Handiwork was big on the agenda back then. They made sure we learned to sew and knit before we were eleven. I still have the handkerchief case which I made when I was eight or nine, painstakingly embroidered in coloured silks using at least half a dozen different stitches.
With knitting I was neither enthustiastic nor particularly talented. I remember, once we were making some sort of knitted ball thing, and how my triumph in almost coming to the end of the wretched thing turned into despair when a hole was discovered near the beginning and I had to undo most of it and start again. I never did finish that particular item. A year later we were making mittens, and having taken weeks to battle my way through the two inches of ribbing at the bottom, I smuggled my knitting home and let mother practically finish it for me.
I remember how old clever cuts in our class finished about eight items by the end of the year and I had barely finished two.
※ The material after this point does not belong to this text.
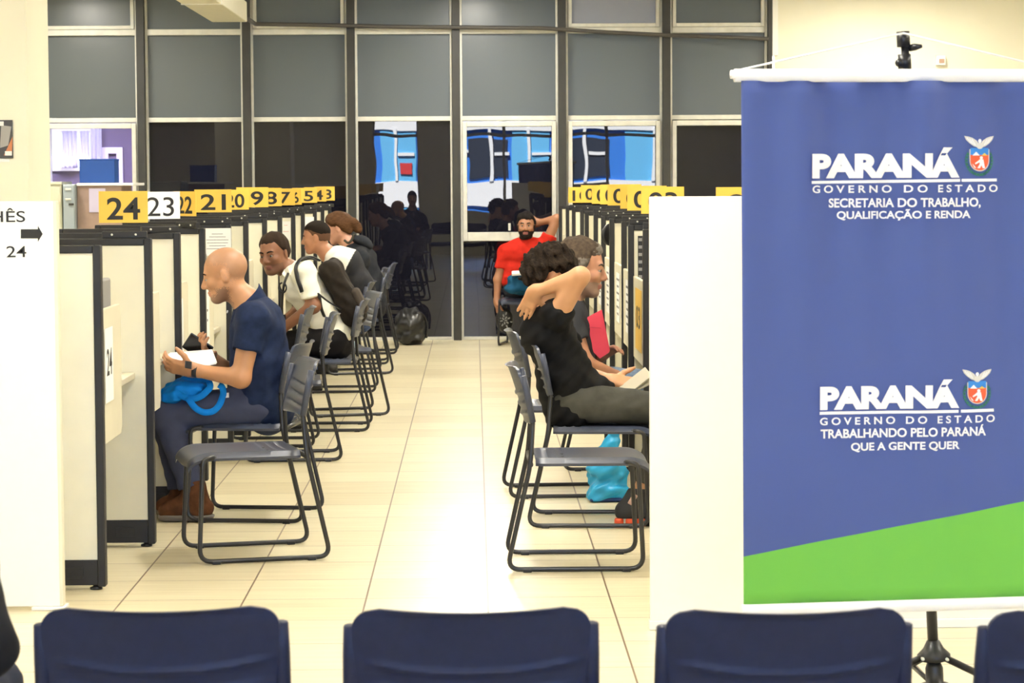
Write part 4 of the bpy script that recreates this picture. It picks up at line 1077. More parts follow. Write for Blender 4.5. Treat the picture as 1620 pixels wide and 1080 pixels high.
# ------------------------------------------------------------------ the bald man in the navy polo
LATY = V(0, 1, 0)
def P1():
    r, off = person('seated bald man in navy polo reading papers, blue bag on his lap', W(415, 700, 11.5) * V(1, 1, 0))
    s1 = skin_mat('tan_skin', (.46, .225, .11)); stub = skin_mat('stubble_skin', (.25, .135, .08)); lip = skin_mat('lip_skin', (.42, .19, .12)); scalp = skin_mat('shaved_scalp', (.385, .20, .108))
    polo = mat('navy_pique', (.013, .022, .058), .8, noise=.2, nscale=30, bump=.25, bscale=900); trs = mat('slate_blue_trousers', (.052, .060, .105), .85, noise=.12, nscale=14, bump=.2, bscale=700)
    Y = 11.50
    pel, wst, chs, nk = W(413, 627, Y), W(411, 575, Y), W(407, 522, Y), W(391, 478, Y)
    hc = W(356.5, 435, Y); ax = head_axes((-1, .03, -.27), (-.27, 0, 1)); hs = 1.0
    f, l, u = ax
    shn, shf = W(400, 503, Y - .185), W(398, 503, Y + .185)
    eln, wrn = W(381, 598, Y - .235), W(305, 585, Y - .20)
    elf, wrf = W(378, 598, Y + .20), W(333, 564, Y + .10)
    hpn, knn, ann = W(412, 640, Y - .095), W(265, 655, Y - .10), W(304, 772, Y - .12)
    hpf, knf, anf = W(412, 640, Y + .095), W(262, 652, Y + .055), W(286, 775, Y + .04)
    b = Body()
    add_head(b, hc, ax, hs, neck=nk)
    b.cone(pel, wst, .105, .10, .05, lat=LATY, flat=1.35).cone(wst, chs, .10, .105, .05, lat=LATY, flat=1.4).cone(chs, nk, .10, .055, .05, lat=LATY, flat=1.2)
    for sh, el, wr in ((shn, eln, wrn), (shf, elf, wrf)):
        b.cone(chs + V(0, 0, .05), sh, .07, .055, .04).cone(sh, el, .054, .043, .02).cone(el, wr, .043, .027, .025)
    for hp, kn, an in ((hpn, knn, ann), (hpf, knf, anf)):
        b.cone(hp, kn, .075, .052, .03).cone(kn, an, .05, .036, .02)
    hand(b, wrn, unit(W(262, 577, Y - .20) - wrn), V(-.1, .75, .55), V(-.2, -.3, .9), curl=.55, s=1.0)
    hand(b, wrf, unit(W(318, 545, Y + .03) - wrf), V(-.2, -.5, .5), V(.3, -.6, .5), curl=.5, s=.95)
    def pick(C):
        q = (C - hc) / hs; a, bb, d = q @ f, q @ l, q @ u
        m = np.zeros(len(C), int)
        near = (np.abs(q) < .2).all(1)
        m[near & soft(np.maximum(d - .05 - np.maximum(a, 0) * .35, np.minimum(-.02 - a, d + .035)), .03)] = 3
        m[near & soft(np.minimum(a - .035, -.074 - d), .02)] = 1; m[near & soft(np.minimum(np.minimum(a - .0, .055 - a), -.05 - d), .02)] = 1
        m[near & (a > .07) & (d < -.045) & (d > -.054) & (np.abs(bb) < .032)] = 1
        m[near & (a > .085) & (d < -.053) & (d > -.0765) & (np.abs(bb) < .024)] = 2
        return m
    body_obj('body', b, [s1, stub, lip, scalp], r, off, .0048, pick)
    eyes(r, off, hc, ax, hs, M['iris'], M['sclera']); brows(r, off, hc, ax, hs, mat('dark_brow', (.03, .018, .012), .8))
    b = Body()
    b.cone(pel + V(.034, 0, -.062), wst, .114, .120, .05, lat=LATY, flat=1.56).cone(pel + V(0, 0, -.01), wst, .128, .118, .05, lat=LATY, flat=1.42).cone(wst, chs, .118, .122, .05, lat=LATY, flat=1.42).cone(chs, nk + (chs - nk) * .25, .118, .062, .05, lat=LATY, flat=1.3)
    for sh, el in ((shn, eln), (shf, elf)):
        e = sh + (el - sh) * .55
        b.cone(chs + V(.012, 0, .055), sh, .085, .070, .05).cone(sh, el, .072, .066, .03, cut=(e, el - sh))
    body_obj('polo_shirt', b, polo, r, off, .006, noise=(.004, 26, 3))
    # collar and placket
    f_ = MB(); n = 28; Pm, Qm = [], []
    upv = unit(nk - chs + V(-.02, 0, .05)); cc = nk + (chs - nk) * .16; e1 = unit(np.cross(upv, LATY)); 
    if e1[0] > 0: e1 = -e1
    for v in (0, .4, .75, 1.0):
        row, row2 = [], []
        for j in range(n + 1):
            a = -2.75 + 5.5 * j / n; rr = .079 + .010 * (1 - v) + .012 * (abs(a) / 2.75) + (.016 * max(0, v - .75) * 4 if 0 else 0)
            p = cc + (-e1 * math.cos(a) * rr + LATY * math.sin(a) * rr * 1.02) + upv * (v * (.088 - .062 * (abs(a) / 2.75)) - .004 - .036 * (abs(a) / 2.75))
            row.append(p); row2.append(p + (-e1 * math.cos(a) + LATY * math.sin(a)) * .005 * (1.6 - v))
        Pm.append(row); Qm.append(row2)
    f_.shell(Pm, Qm); f_.build('collar', polo, r, True, offset=off)
    p = W(360, 493, Y - .01); MB().lathe([(.007, 0), (.007, .003)], p, (-1, -.5, .3), 10).build('button', M['paper'], r, True, offset=off)
    b = Body()
    b.cone(pel + V(.0, 0, -.03), pel + V(-.04, 0, -.01), .125, .12, .05, lat=LATY, flat=1.35)
    for hp, kn, an in ((hpn, knn, ann), (hpf, knf, anf)):
        e = kn + (an - kn) * .97
        b.cone(hp, kn, .098, .074, .04).cone(kn, an, .072, .058, .03, cut=(e, an - kn))
    body_obj('trousers', b, trs, r, off, .006, noise=(.0028, 30, 5))
    p = W(359, 625, Y - .17); MB().obox(p, ((1, 0, .1), (0, 1, 0), (0, 0, 1)), (.009, .002, .011)).build('pocket_label', M['paper'], r, offset=off)
    boot = mat('brown_suede', (.085, .034, .015), .85, noise=.3, nscale=30); sole = mat('grey_rubber_sole', (.16, .14, .12), .8)
    for an, tx, hx, yb_, Yf in ((ann, (250, 822), (334, 812), 828, Y - .13), (anf, (246, 806), (322, 800), 811, Y + .05)):
        fl = lambda p: V(p[0], p[1], 0)
        toe, heel = WZ(tx[0], tx[1], .05), WZ(hx[0], hx[1], .05)
        toe = V(W(tx[0], tx[1], Yf)[0], Yf, .045); heel = V(W(hx[0], hx[1], Yf)[0], Yf, .05)
        b = Body(); b.cone(heel + V(-.035, 0, .005), toe + V(.04, 0, 0), .044, .040, .03, lat=LATY, flat=1.05).cone(heel + V(-.05, 0, .02), an + V(.005, 0, .02), .05, .055, .03).cone(heel + V(-.09, 0, .055), toe + V(.075, 0, .015), .045, .035, .03)
        body_obj('boot', b, boot, r, off, .006, noise=(.0015, 60, 2), cuts=[(V(0, 0, .022), (0, 0, -1)), (V(0, 0, an[2] + .04), (0, 0, 1))])
        b = Body(); b.cone(heel + V(-.035, 0, -.014), toe + V(.045, 0, -.008), .052, .049, .02, lat=LATY, flat=1.0)
        body_obj('sole', b, sole, r, off, .006, cuts=[(V(0, 0, .003), (0, 0, -1)), (V(0, 0, .032), (0, 0, 1))])
    w = wrn + (eln - wrn) * .06; d = unit(eln - wrn)
    MB().tube([w - d * .011, w + d * .011], .033, 20).build('watch_band', M['black'], r, True, offset=off)
    o = W(298, 577, Y - .245); MB().obox(o, (d, (0, 1, -.6), (0, .6, 1)), (.016, .004, .018)).build('watch_face', M['black'], r, bevel=.003, offset=off)
    # what he holds
    t = thing('paper_sheets', W(300, 570, Y - .17), 'white sheets of paper in the bald man\'s hand', 'paper'); o2 = V(*t.location)
    q = [W(254.5, 571, Y - .16), W(268, 558, Y - .02), W(334, 553, Y - .02), W(342, 574, Y - .13), W(310, 579, Y - .18), W(275, 573.5, Y - .20)]
    for k in range(3):
        dz = V(.002 * k, .003 * k, .003 * k - .006)
        f_ = MB(); n = len(q); f_.add([p + dz for p in q] + [p + dz + V(0, 0, .0015) for p in q], [tuple(range(n))[::-1], tuple(range(n, 2 * n))] + [(i, (i + 1) % n, (i + 1) % n + n, i + n) for i in range(n)])
        f_.build('sheet', M['paper'], t, offset=o2)
    t = thing('mobile_phone', W(315, 549, Y + .03), 'black phone in the bald man\'s raised far hand', 'phone'); o2 = V(*t.location)
    c = W(313, 549, Y + .035); a1, a2 = unit(V(.80, .1, -.55)), unit(V(.55, -.15, .80))
    MB().obox(c, (a1, a2, np.cross(a1, a2)), (.062, .042, .005)).build('case', M['black'], t, bevel=.006, offset=o2)
    MB().obox(c + np.cross(a1, a2) * .0052 * (1 if np.cross(a1, a2)[1] < 0 else -1), (a1, a2, np.cross(a1, a2)), (.056, .037, .0006)).build('glass_screen', mat('phone_glass', (.004, .004, .005), .15), t, offset=o2)
    blue = mat('bright_blue_nonwoven', (.004, .19, .62), .7, noise=.12, nscale=20, bump=.2, bscale=500)
    t = thing('tote_bag', W(300, 618, Y - .12), 'bright blue tote bag lying on the bald man\'s knees', 'bag'); o2 = V(*t.location)
    b = Body(); b.ell(W(294, 618, Y - .05), ((1, 0, .2), (0, 1, 0), (-.2, 0, 1)), (.098, .13, .055), .02).ell(W(275, 622, Y - .10), ((1, 0, .6), (0, 1, 0), (-.6, 0, 1)), (.075, .08, .035), .03).cone(W(320, 606, Y - .06), W(300, 604, Y + .02), .03, .03, .04)
    body_obj('bag_body', b, blue, t, o2, .006, noise=(.008, 34, 8))
    for k, pp in enumerate(([(280, 622), (300, 632), (318, 628), (334, 612), (330, 602)], [(296, 628), (308, 645), (322, 653), (338, 651), (348, 640), (354, 622), (352, 612), (346, 608)])):
        pts = [W(x, y, Y - (.20 if k else .185) - .012 * math.sin(i)) for i, (x, y) in enumerate(pp)]
        pts = fillet(pts, .03, 4); Pm = []
        f_ = MB(); L_ = len(pts)
        for i, p in enumerate(pts):
            tg = unit(pts[min(i + 1, L_ - 1)] - pts[max(i - 1, 0)]); nn = unit(np.cross(tg, V(.15, -1, .2)))
            Pm.append([p - nn * .0145, p + nn * .0145])
        f_.shell([[a[0] for a in Pm], [a[1] for a in Pm]], [[a[0] + V(0, -.002, .0005) for a in Pm], [a[1] + V(0, -.002, .0005) for a in Pm]])
        f_.build('strap', blue, t, True, offset=o2)
P1()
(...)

In the next class we made an embroidered bonnet in the winter months, and a check summer skirt later on. I must have been gradually improving as I finished bothe items and they were actually wearable.
These skills that I learned while I was young, no matter how reluctantly or imperfectly, have always been useful, and I find it sad that not more importance is attached to them nowadays in schools. My ten-year-old granddaughter for example, bright as a button in academic work and computers, hardly knew how to thread a needle until I taught her, let alone master the complexities of knitting.
Meanwhile, a floor below us, the boys would have been beavering away with their woodwork, which was also a useful skill that probably stood many of them in good stead later on in life.
We didn't see much of the boys. A prominent white line separated the two halves of the concrete playground. And at that age we were not particularly interested in going over it. They could keep their noise and their footballs to themselves as far as we were concerned. We had our own games.
Skipping featured prominently and with all the practice we had, most of us got very good at it. We used to have all sorts of rhymes and jingles that we used to skip to and they always used to end in dubs (short for doubles I suppose) when for every skip, the rope had to go under you twice, so you had to jump quite high, and you were truly exhausted if ever you got to fifty or above. I think the record was about ninety-two. The turners would be suffering from repetitive strain injury by this time as well.
We used to say and sing all sorts of rhymes as we juggled two balls against a wall. That was a game that amused us for hours, both at school and in the street. I haven't forgotten most of the complexities of the game even now, how we used to have to stand on one leg, juggle using just one hand, stand a long way away from the wall, turn around and still catch the ball. But when you dropped a ball you were out and it was the next person's turn.
Apart from the old standbys there were lots of games which seemed to come suddenly into fashion, but then, after a couple of weeks or a couple of months, fade into obscurity. A ball, preferably a heavy, rubber one, knotted into the end of a stocking was one such game. Within a week of its first appearance we we all standing with our backs to the wall bouncing the ball in the stocking behind us. The another time we would all be making collections of the tiny woollen bobbles that tend to appear on well-worn cardigans and jumpers. We would probably look a bit like a troupe of monkeys grooming one another for parasitic insects, as we swooped on yet another unfortunate victim with a particularly promising, colourful, bobbly jumper. Soon, that particular game had run its course, perhaps because the weather turned warm so the supply of woolly bobbles dried up.
In the summer, us girls were allowed to play in the 'field'. I have put that word in inverted commas because 'bomb-site' would have been the more apt description. The health and safely people of today would have literally had a field day! There were bricks and rubble everywhere, not piles of it, just thinly scattered, between which patches of clover and tufts of grass were bravely putting in an appearance. But that field was far more interesting than the one in my secondary school which was just covered with plain old grass, and gave rise to all sorts of interesting games. From the bits of bricks we would build houses, just one brick high I hasten to add. If you were lucky enough to get your hands on a whole brick, that would be a dressing-table. There were always plenty of bits of broken mirrors around to stand on top of the brick, probably glass too, but I never remember anyone falling and cutting themselves. We were a hardy lot, us post-war kids. There were daisies and a few dandelions too, so we could decorate our houses, as well as make daisy chains when the mood took us.
Then suddenly decorating houses was no longer the rage and we were all bringing wooden cotton reels to school, with four nails sticking out of the top. French knitting had come into fashion. I remember it was quite tricky getting started but once you were, and the round multicoloured snake of knitting began to emerge from the other end of the cotton reel it became great fun. The trouble was with french knitting was that you never really knew what to do with the increasingly lengthy coils, so you just kept on knitting until you had used up all the spare bits of wool that your mother was prepared to give you. By that time we had got a bit sick of it anyway.
Why is it that I remember so much more about games we used to play than my actual lessons. Probably that is why I never got a prize. Indeed, the only time I was called up onto the platform and given a clap was to collect my swimming certificates. The same theme went through all my junior school reports "Josephine does not try hard enough" But if they didn't pick me for their end of year plays because I was too tall to be a princess, and my hair was too long and curly to be the king, and I had to sit through hours of mind-numbing rehearsals of a play that I was not even in, until, in spite of myself, I knew the whole play off by heart, I didn't see why I should kill myself with work. so I just coasted along, played with my yo-yo under the desk and chewed my pencils until they resembled palm trees and I got splinters in my tongue.